Peter Jorro, an immigration specialist at Garden Court Chambers, has successfully acted for a gay asylum seeker in the Supreme Court. The seminal decision will be widely welcomed by those seeking asylum for fear of having to conceal "protected characteristics" under the Refugee Convention in their country of origin.
HJ (Iran) & HT (Cameroon) v Secretary of State for the Home Department [2010] UKSC 31 (7 July 2010)
HT was a gay man from Cameroon. When local people discovered that he is gay he was subjected to a vicious mob attack with the police joining in on the attackers’ side. His asylum claim was refused by the Secretary of State and his appeal rejected by the Asylum and Immigration Tribunal on the basis that he could move elsewhere in Cameroon, where no one would know that he is gay, and by acting ‘discreetly’ (ie by concealing the fact that he is gay) could avoid being persecuted again.
On appeal to the Court of Appeal his case was joined with that of HJ, a gay Iranian man. Although it was common ground that gay men form a ‘particular social group’ in both Cameroon and Iran for the purposes of the Refugee Convention, the Court of Appeal upheld its own previous decision in J v SSHD [2006] EWCA Civ 1238, [2007] Imm AR 73, supported by the Secretary of State, to the effect that when a factual finding is made that a gay man will, on return to the country of feared persecution, conceal his sexuality and thereby avoid persecution, he can only succeed in his claim for refugee status if he can demonstrate that a life of concealment would be something that he cannot reasonably be expected to tolerate.
The Supreme Court, in agreement with the appellants’ submissions, unanimously rejected the ‘reasonable tolerability’ test as incompatible with the purposes of the Refugee Convention – which is to provide surrogate international protection from persecution for those persons who are at real risk of being persecuted in their own countries for reasons of inter alia membership of a particular social group – and as unworkable in practice. Rather the proper approach to claims by gay asylum seekers is to determine firstly whether they are indeed gay; if so, does the evidence demonstrate a real risk of persecution for an openly gay person in the relevant country; if so, how will the applicant live on return; and if the decision maker decides that the applicant will conceal his or her sexuality on return, and thus avoid being persecuted, then the decision maker must consider why the applicant will do this. If a material reason for the applicant concealing his or her sexuality on return would be a fear of persecution which would follow if he or she were to live openly as gay, then the claim for asylum is made out.
This is because what is protected by the Refugee Convention is the applicant’s right to live freely and openly as a gay man and it can be no answer to an asylum claim to say to the claimant that he or she could avoid being persecuted in their own country by concealing the very characteristic – here the membership of the particular social group consisting of gay men – that the Refugee Convention is designed to protect against being persecuted for reason of.

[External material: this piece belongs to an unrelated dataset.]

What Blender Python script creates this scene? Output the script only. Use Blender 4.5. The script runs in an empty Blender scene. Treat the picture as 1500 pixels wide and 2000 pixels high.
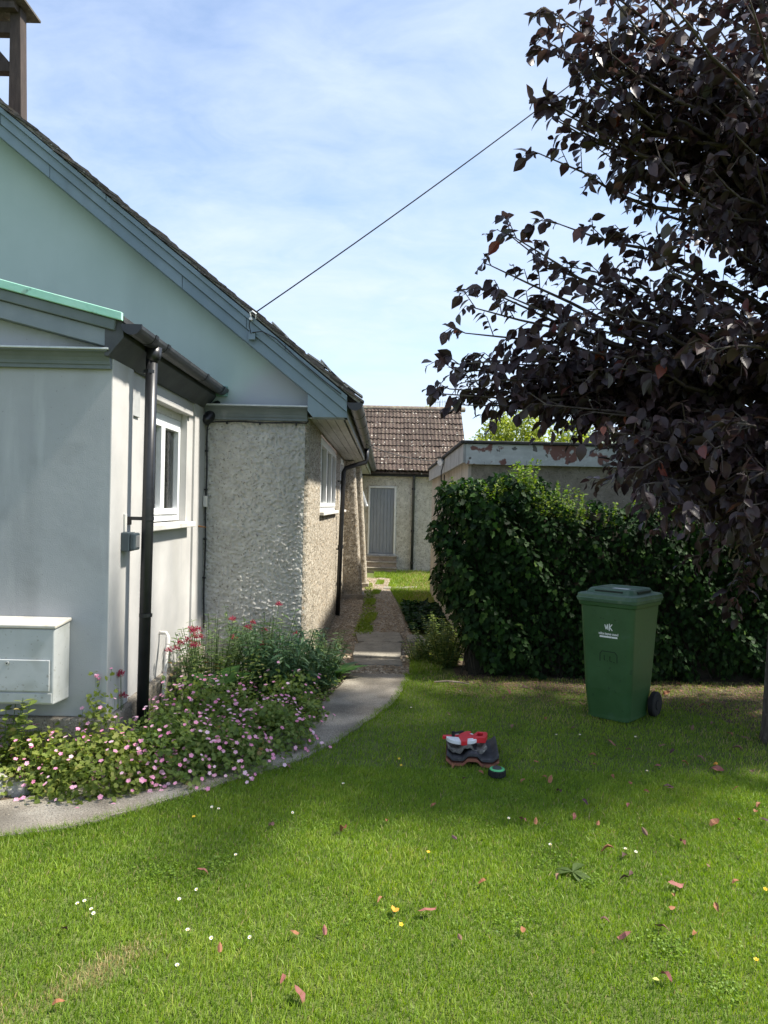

The case is obviously of great significance to gay asylum seekers but also is very important for its recognition of the point that the Refugee Convention protects against persecution for reason of the protected characteristic such that it is no answer to a refugee claim that the applicant could avoid being persecuted whilst remaining in his or her own country by concealing that protected characteristic. This will have important potential benefits for asylum seekers whose claims are based on political or religious grounds from countries where non-conformist political opinions or expressions of religious belief are so thoroughly repressed that few would dare ‘speak out’ owing to their well-founded fear of the persecutory consequences of doing so.
Peter Jorro was junior counsel for HT in the Supreme Court.